I recently watched a commercial featuring an abused animal; the tagline was “What if the person on whom you most dependent is the one you fear the most?”
Is this the way you feel about your manager?
Gallup poll research (conducted in a sample of one million workers) found that the number one reason people leave jobs is their immediate supervisor. Employees cite bullying, managerial incompetence, inadequate compensation, and harassment as primary reasons for their departure.
Fear is a depleting emotion that saps workers’ strength, and incites cautious and overly careful behavior – not the stuff of which innovations are made. Organizations that realize mistakes are part of the creative process do not create worker paranoia, nervous anticipation, or fear of success. They instead act as confidence boosters, giving people the benefit of the doubt before leveling blame. Where the rubber meets the road is in interpersonal behavior: e.g., do you feel comfortable approaching your manager with a problem? If the majority of your interaction with him or her is negative (or if he or she rarely condescends to speak with you), then probably not.
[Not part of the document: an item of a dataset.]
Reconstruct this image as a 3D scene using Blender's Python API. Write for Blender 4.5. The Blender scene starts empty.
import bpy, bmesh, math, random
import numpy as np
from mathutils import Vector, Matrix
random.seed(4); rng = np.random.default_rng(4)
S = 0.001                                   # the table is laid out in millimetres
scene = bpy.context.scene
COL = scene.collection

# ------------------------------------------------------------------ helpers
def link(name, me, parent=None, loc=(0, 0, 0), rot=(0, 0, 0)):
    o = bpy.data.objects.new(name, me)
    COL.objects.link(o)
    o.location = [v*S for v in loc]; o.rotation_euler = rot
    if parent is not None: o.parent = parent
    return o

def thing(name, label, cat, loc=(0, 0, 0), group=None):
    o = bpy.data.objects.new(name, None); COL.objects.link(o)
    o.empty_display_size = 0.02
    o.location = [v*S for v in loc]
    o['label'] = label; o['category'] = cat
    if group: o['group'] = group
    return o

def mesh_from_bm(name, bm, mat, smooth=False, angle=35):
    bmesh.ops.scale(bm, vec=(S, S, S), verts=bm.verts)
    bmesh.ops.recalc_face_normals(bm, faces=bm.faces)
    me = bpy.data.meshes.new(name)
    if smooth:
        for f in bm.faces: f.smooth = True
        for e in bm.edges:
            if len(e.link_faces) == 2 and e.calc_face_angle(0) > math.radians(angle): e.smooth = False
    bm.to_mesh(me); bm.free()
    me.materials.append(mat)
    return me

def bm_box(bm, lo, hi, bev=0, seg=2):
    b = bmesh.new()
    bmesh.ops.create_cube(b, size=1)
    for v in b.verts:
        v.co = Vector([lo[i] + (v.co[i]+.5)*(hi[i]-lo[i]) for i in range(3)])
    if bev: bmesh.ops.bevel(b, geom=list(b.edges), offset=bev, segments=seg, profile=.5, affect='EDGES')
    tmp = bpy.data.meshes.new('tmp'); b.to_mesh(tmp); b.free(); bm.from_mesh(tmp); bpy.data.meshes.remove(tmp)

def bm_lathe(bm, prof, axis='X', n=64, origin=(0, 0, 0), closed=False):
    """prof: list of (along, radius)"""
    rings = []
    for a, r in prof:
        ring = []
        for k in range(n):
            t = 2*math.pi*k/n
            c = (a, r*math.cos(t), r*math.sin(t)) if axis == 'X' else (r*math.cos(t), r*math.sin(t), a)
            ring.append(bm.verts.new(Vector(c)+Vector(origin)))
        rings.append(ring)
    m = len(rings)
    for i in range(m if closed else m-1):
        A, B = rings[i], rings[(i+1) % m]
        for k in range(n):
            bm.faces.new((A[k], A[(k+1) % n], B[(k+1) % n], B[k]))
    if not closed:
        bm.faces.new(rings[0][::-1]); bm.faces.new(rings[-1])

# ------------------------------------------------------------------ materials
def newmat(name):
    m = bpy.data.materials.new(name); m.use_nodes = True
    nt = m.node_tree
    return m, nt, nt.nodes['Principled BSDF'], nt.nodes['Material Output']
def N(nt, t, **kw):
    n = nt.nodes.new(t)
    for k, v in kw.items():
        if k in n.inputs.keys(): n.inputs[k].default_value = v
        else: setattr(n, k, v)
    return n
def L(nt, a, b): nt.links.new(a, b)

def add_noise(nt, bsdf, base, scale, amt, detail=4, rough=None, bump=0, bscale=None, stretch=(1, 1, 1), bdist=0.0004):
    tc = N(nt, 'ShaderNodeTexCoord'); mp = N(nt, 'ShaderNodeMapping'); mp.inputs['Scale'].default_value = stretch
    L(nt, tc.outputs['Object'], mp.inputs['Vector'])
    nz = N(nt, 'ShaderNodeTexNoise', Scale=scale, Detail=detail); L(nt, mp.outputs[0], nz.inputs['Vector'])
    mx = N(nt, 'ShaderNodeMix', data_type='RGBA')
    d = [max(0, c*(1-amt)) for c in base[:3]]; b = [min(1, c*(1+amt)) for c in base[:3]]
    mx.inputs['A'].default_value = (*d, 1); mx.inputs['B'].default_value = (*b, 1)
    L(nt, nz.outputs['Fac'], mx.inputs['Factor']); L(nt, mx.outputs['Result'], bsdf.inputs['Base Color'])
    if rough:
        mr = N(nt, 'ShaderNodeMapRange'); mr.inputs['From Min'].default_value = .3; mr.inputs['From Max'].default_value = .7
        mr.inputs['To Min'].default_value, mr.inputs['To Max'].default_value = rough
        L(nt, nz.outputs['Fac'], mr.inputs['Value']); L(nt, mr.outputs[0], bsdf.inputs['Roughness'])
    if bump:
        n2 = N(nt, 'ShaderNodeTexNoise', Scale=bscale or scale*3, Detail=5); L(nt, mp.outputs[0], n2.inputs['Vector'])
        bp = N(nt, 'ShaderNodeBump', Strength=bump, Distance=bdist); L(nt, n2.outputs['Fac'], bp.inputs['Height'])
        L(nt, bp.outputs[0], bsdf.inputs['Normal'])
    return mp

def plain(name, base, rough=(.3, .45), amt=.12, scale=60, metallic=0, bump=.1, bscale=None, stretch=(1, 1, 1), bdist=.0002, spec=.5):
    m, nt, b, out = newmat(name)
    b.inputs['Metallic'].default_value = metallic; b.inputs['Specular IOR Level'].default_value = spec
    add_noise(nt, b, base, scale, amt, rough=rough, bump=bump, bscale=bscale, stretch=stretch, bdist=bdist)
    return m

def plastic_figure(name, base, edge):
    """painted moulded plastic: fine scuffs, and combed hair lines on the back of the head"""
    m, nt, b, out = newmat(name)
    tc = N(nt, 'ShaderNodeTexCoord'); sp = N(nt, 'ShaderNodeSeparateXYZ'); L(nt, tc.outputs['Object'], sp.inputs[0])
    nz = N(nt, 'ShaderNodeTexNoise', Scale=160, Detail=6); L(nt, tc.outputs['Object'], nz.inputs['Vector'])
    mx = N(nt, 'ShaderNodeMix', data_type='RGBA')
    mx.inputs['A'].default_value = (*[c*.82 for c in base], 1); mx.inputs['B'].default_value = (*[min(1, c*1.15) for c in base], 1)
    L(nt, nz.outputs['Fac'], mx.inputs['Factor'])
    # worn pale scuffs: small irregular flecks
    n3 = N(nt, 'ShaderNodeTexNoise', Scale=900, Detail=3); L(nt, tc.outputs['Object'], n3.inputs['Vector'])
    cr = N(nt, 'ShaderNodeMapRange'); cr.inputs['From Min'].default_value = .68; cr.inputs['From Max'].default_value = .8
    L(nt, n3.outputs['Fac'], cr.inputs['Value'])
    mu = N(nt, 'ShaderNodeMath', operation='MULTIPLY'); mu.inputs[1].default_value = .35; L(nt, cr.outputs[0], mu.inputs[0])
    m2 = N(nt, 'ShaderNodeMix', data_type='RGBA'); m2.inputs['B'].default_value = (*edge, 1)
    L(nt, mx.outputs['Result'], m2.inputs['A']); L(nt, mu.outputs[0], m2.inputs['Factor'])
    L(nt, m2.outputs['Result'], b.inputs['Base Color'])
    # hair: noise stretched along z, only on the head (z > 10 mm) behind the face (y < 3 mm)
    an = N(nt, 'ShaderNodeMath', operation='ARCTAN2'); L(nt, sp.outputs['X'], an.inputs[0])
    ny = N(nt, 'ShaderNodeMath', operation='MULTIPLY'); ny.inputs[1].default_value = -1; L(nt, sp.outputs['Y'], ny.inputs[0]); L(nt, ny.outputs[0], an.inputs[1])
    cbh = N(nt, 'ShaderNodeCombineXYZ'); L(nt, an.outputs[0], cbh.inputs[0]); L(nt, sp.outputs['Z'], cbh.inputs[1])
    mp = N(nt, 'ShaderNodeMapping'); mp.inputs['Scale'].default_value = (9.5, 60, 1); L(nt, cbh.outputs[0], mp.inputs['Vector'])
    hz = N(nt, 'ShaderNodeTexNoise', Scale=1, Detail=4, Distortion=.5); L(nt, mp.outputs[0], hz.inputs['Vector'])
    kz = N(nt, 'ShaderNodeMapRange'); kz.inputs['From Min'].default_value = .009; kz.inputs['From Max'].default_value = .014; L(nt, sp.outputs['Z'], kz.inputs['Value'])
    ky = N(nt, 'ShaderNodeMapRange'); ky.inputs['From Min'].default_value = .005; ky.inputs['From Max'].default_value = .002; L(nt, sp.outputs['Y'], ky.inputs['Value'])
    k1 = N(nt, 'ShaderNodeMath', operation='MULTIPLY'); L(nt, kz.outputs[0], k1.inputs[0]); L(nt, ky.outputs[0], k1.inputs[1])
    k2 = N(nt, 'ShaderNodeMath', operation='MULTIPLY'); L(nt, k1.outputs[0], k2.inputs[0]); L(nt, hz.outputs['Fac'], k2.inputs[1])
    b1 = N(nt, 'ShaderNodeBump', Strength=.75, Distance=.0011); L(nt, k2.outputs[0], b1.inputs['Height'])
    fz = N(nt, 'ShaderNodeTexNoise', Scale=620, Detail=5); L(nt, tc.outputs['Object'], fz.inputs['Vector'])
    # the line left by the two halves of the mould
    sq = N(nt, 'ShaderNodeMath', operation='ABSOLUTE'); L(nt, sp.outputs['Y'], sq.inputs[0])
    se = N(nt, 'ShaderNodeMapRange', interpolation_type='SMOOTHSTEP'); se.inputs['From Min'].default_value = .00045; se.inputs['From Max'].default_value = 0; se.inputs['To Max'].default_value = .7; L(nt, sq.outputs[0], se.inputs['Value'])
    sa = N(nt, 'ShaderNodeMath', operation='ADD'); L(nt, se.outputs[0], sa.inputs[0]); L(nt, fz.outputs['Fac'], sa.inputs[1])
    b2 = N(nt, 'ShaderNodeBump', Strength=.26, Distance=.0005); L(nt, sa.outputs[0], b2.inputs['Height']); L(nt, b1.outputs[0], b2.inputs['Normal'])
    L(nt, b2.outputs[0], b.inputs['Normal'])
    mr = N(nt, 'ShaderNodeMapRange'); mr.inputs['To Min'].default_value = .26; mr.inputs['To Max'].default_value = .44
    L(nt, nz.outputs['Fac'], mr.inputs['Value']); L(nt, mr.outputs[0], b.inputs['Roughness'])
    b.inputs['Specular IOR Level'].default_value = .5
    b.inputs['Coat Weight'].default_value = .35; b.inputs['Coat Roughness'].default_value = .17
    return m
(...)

People do better when they’re buoyed instead of berated. A bureaucrat’s goal is containment – simply getting you out of sight and out of mind.
In bureaucratic firms a primary activity is avoiding rule infraction. This becomes problematic when not offending the powers that be is more important than doing your job. In abusive cultures, workers spend much of their time expecting a spanking. If you’re a supervisor, don’t be so controlling that you squeeze the life out of your subordinates. Like creatures in a maze that are continually punished, your employees will then become paralyzed.
What if their goal was instead obtaining praise? Some companies have gone the opposite direction in terms of how they treat their workers. A notable example is Southwest Airlines, which not only defends team members against unruly customers, but espouses the philosophy of “luv,” where workers act as a support system for one another. In cultures that celebrate employees, human conduit is not handsomely rewarded.
The late Mary Kay Ash argued that people need praise as a thirsty plant needs water. She explains that for the most part, we are compliment starved. In my posting Compliments are a rare commodity, I mention that kind words are a powerful motivator, and that “warm fuzzies in writing” stoke the fuel of our creative fires. Have you acknowledged a coworker today? If not, take the time and connect with your fellow comrades through an appreciation of their talents. In the spirit of “what goes around comes around” your kindness will be rewarded.